** Begin Source data **
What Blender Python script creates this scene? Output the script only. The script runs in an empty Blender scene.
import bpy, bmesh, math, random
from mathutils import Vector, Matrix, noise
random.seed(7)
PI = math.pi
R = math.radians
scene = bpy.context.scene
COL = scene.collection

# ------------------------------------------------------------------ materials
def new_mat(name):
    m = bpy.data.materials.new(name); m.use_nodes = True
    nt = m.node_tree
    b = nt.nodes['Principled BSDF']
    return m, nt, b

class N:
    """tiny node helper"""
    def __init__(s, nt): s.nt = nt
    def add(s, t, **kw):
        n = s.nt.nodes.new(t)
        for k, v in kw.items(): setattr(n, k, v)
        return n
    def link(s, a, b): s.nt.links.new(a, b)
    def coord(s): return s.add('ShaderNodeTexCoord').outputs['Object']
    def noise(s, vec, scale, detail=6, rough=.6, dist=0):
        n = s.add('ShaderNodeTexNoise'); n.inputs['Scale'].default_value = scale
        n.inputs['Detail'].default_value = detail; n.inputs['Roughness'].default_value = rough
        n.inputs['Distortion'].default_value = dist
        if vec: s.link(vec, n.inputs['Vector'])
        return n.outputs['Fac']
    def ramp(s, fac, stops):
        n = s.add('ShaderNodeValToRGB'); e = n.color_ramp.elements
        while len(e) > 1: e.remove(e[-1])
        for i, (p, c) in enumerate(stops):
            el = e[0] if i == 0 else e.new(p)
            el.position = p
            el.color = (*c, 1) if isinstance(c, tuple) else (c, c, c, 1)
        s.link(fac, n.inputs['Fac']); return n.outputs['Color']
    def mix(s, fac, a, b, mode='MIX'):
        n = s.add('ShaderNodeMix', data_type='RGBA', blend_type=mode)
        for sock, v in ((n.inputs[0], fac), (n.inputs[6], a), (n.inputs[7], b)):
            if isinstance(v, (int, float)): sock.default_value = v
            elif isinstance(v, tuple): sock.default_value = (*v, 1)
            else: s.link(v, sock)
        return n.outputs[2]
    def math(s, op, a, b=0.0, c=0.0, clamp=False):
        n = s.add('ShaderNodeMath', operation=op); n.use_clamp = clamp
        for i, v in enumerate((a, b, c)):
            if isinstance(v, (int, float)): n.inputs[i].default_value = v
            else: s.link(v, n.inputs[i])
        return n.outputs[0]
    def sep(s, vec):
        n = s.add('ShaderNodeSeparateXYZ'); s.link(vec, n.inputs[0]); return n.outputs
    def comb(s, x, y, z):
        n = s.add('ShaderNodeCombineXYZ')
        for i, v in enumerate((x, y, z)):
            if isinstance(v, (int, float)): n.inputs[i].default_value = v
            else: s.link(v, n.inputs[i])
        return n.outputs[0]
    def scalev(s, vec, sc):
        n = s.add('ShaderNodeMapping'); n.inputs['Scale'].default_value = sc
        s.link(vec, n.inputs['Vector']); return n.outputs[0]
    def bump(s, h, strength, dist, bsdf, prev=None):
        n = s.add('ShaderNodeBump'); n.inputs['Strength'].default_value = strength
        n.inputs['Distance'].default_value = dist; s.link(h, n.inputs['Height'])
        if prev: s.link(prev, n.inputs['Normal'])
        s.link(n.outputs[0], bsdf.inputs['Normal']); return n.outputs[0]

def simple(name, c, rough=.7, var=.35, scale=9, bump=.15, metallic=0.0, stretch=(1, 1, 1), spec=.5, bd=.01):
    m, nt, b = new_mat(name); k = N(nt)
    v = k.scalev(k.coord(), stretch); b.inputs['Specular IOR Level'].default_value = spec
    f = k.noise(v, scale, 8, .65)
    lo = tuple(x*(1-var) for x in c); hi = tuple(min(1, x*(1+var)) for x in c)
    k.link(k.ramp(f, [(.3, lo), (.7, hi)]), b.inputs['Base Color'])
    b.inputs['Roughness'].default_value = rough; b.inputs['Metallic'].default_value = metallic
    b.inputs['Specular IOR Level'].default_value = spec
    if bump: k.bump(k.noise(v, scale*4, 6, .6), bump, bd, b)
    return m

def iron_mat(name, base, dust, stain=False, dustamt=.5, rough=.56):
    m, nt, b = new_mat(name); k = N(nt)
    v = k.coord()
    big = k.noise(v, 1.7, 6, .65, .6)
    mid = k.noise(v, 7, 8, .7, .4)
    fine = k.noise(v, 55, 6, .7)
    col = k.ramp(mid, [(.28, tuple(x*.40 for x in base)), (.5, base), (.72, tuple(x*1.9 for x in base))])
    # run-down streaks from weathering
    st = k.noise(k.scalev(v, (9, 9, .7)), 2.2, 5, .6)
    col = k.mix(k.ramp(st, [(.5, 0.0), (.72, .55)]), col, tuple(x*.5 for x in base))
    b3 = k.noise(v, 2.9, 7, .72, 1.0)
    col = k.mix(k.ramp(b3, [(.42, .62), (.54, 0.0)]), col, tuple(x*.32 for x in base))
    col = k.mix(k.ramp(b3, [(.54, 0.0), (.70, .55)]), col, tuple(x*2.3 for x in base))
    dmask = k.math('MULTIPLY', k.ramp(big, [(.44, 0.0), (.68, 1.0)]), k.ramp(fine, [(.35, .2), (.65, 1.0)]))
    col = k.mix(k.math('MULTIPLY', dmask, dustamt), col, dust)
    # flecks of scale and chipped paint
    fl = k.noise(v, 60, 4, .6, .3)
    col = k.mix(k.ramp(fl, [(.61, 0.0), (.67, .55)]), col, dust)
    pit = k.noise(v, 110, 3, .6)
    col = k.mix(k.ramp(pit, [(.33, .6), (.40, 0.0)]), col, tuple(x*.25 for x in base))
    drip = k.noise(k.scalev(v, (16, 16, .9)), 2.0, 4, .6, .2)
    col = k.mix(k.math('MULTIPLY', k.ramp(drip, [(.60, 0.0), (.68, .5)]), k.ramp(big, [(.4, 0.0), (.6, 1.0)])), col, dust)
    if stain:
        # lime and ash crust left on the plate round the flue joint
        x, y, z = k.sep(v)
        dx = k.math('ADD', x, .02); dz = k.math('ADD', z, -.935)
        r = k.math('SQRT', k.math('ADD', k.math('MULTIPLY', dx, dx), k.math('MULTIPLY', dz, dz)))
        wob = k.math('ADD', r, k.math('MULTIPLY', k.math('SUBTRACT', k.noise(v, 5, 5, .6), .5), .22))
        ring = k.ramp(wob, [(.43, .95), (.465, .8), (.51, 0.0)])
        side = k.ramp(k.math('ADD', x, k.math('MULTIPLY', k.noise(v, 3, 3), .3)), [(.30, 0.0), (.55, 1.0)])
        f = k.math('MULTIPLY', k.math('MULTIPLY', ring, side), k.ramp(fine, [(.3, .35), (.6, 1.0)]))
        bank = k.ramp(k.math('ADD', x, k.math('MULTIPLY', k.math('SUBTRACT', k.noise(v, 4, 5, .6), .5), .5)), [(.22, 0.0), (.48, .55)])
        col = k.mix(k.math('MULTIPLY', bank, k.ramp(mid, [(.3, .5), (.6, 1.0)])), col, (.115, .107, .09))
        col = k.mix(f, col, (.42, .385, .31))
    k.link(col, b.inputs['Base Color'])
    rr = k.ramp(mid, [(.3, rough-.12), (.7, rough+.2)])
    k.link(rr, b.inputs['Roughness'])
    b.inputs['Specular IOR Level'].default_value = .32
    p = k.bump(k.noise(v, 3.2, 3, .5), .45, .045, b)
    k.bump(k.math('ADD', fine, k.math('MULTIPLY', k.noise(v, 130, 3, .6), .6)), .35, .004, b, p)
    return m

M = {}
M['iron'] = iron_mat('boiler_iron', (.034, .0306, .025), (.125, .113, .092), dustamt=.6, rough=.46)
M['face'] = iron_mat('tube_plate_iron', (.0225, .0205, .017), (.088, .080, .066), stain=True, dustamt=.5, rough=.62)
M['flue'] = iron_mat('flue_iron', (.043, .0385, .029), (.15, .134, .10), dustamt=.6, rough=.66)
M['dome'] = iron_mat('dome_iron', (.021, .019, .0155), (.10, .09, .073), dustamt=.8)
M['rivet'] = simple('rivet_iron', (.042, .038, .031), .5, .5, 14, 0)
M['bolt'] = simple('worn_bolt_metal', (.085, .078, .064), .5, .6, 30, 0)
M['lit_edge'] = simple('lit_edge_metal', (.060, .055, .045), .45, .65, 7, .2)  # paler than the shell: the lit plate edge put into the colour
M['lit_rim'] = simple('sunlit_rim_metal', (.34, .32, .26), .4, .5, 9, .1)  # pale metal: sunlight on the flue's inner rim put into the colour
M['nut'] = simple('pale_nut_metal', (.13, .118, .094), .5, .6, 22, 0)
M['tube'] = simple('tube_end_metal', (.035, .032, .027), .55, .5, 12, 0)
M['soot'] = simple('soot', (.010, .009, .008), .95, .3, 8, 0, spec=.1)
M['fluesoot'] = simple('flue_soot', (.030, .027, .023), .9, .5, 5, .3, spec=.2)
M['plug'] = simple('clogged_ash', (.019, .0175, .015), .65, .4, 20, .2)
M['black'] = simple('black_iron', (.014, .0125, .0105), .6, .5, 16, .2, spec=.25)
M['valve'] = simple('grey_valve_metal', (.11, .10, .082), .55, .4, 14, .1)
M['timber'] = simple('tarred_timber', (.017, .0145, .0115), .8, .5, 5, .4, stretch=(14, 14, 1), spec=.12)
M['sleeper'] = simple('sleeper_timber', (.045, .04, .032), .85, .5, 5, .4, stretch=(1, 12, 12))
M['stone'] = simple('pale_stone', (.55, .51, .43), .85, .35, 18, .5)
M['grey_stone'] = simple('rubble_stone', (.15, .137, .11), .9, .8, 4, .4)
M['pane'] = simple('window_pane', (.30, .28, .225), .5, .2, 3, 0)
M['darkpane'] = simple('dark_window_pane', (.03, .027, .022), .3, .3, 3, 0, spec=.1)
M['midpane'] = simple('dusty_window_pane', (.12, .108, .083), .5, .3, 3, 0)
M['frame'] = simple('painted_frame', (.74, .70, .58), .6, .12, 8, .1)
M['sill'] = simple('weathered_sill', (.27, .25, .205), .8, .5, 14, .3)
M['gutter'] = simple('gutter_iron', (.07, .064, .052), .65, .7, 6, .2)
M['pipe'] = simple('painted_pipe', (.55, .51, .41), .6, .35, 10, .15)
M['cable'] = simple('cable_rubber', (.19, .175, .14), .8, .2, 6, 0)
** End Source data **
▶ **Do this**
Quote exactly the opening line of the material above and every line after it, up to and including the line that contains "return m, nt, b".

▶ **Written answer**
What Blender Python script creates this scene? Output the script only. The script runs in an empty Blender scene.
import bpy, bmesh, math, random
from mathutils import Vector, Matrix, noise
random.seed(7)
PI = math.pi
R = math.radians
scene = bpy.context.scene
COL = scene.collection

# ------------------------------------------------------------------ materials
def new_mat(name):
    m = bpy.data.materials.new(name); m.use_nodes = True
    nt = m.node_tree
    b = nt.nodes['Principled BSDF']
    return m, nt, b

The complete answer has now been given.